:: WRITTEN INSTRUCTION ::
Transcribe the material from its first line onward, ending with the line that contains "-0.3), (20.9, 0.25)]" and adding nothing beyond it.

§ §

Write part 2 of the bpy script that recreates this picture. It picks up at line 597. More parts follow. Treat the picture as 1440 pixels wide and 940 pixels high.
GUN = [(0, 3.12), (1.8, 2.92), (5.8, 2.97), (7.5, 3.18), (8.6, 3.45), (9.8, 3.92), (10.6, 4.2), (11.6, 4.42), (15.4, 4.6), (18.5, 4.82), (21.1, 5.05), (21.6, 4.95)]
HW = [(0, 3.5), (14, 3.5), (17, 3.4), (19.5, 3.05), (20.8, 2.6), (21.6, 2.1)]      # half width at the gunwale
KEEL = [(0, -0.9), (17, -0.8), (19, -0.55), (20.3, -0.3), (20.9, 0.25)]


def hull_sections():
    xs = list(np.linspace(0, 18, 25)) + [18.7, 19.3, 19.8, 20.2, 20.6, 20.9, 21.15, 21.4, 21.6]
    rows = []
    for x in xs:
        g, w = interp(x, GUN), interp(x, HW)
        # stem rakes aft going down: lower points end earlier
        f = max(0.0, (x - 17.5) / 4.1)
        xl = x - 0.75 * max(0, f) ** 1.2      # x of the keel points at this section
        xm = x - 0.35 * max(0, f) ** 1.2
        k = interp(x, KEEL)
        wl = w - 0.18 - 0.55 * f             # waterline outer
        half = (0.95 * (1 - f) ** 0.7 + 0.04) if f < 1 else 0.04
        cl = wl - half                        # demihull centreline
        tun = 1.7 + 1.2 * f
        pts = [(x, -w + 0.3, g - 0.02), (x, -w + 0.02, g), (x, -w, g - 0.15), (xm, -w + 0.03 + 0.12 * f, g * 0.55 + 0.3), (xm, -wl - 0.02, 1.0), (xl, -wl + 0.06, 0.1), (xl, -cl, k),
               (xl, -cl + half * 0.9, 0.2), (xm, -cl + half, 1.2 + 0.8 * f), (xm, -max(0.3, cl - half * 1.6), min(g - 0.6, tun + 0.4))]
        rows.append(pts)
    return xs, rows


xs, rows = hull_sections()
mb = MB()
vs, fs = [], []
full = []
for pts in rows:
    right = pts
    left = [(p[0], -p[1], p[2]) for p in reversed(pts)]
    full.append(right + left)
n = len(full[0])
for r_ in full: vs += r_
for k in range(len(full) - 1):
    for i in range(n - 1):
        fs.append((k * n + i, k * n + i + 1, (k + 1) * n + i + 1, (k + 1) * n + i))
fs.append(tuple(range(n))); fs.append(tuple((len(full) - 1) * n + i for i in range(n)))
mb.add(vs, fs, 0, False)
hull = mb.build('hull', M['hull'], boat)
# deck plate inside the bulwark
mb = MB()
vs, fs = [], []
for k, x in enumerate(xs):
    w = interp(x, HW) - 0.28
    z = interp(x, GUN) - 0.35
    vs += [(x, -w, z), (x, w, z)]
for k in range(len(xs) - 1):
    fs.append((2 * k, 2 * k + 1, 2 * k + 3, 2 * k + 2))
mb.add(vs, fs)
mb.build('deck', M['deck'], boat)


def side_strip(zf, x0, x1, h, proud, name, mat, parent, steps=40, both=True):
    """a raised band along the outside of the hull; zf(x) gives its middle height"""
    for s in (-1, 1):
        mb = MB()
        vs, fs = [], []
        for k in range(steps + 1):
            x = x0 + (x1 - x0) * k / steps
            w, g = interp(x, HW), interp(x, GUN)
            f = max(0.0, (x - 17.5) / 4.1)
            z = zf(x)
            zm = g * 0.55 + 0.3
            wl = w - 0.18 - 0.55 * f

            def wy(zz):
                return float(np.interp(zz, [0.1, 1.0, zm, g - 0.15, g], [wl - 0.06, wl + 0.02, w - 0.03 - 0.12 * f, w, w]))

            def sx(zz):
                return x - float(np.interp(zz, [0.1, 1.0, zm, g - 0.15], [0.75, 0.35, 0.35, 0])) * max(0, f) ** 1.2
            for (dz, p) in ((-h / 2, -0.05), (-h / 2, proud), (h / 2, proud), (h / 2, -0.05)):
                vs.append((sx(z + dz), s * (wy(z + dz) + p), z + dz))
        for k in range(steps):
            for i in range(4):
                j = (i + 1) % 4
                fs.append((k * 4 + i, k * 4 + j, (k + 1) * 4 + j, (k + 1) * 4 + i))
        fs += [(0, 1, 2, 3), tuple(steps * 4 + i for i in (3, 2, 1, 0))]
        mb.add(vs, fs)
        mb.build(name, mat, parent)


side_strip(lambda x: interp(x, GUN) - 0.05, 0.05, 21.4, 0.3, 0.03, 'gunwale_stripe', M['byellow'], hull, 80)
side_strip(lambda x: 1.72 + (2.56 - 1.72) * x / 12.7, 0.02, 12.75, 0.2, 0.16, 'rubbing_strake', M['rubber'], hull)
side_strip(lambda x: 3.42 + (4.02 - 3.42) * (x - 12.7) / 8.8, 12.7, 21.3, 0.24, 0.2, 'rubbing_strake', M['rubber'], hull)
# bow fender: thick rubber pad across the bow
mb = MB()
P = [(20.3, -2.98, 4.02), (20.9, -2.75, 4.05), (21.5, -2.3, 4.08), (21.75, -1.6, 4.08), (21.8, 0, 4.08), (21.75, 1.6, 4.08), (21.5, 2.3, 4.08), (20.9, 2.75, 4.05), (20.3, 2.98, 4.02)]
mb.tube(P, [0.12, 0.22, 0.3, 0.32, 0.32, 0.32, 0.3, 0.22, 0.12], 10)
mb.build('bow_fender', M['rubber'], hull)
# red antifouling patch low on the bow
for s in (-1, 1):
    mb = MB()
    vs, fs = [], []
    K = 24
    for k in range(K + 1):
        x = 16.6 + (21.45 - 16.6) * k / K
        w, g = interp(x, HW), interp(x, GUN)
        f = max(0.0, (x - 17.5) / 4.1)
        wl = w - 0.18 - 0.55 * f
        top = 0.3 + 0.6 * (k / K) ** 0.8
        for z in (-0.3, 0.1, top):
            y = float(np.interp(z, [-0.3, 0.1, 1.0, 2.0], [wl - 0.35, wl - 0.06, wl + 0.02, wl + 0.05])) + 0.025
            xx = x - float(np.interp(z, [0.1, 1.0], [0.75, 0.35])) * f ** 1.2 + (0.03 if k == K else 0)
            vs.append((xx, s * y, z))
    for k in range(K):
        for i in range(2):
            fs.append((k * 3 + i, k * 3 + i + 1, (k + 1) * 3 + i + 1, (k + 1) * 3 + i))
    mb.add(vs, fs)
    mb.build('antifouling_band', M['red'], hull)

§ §

:: IN RESPONSE ::
Write part 2 of the bpy script that recreates this picture. It picks up at line 597. More parts follow. Treat the picture as 1440 pixels wide and 940 pixels high.
GUN = [(0, 3.12), (1.8, 2.92), (5.8, 2.97), (7.5, 3.18), (8.6, 3.45), (9.8, 3.92), (10.6, 4.2), (11.6, 4.42), (15.4, 4.6), (18.5, 4.82), (21.1, 5.05), (21.6, 4.95)]
HW = [(0, 3.5), (14, 3.5), (17, 3.4), (19.5, 3.05), (20.8, 2.6), (21.6, 2.1)]      # half width at the gunwale
KEEL = [(0, -0.9), (17, -0.8), (19, -0.55), (20.3, -0.3), (20.9, 0.25)]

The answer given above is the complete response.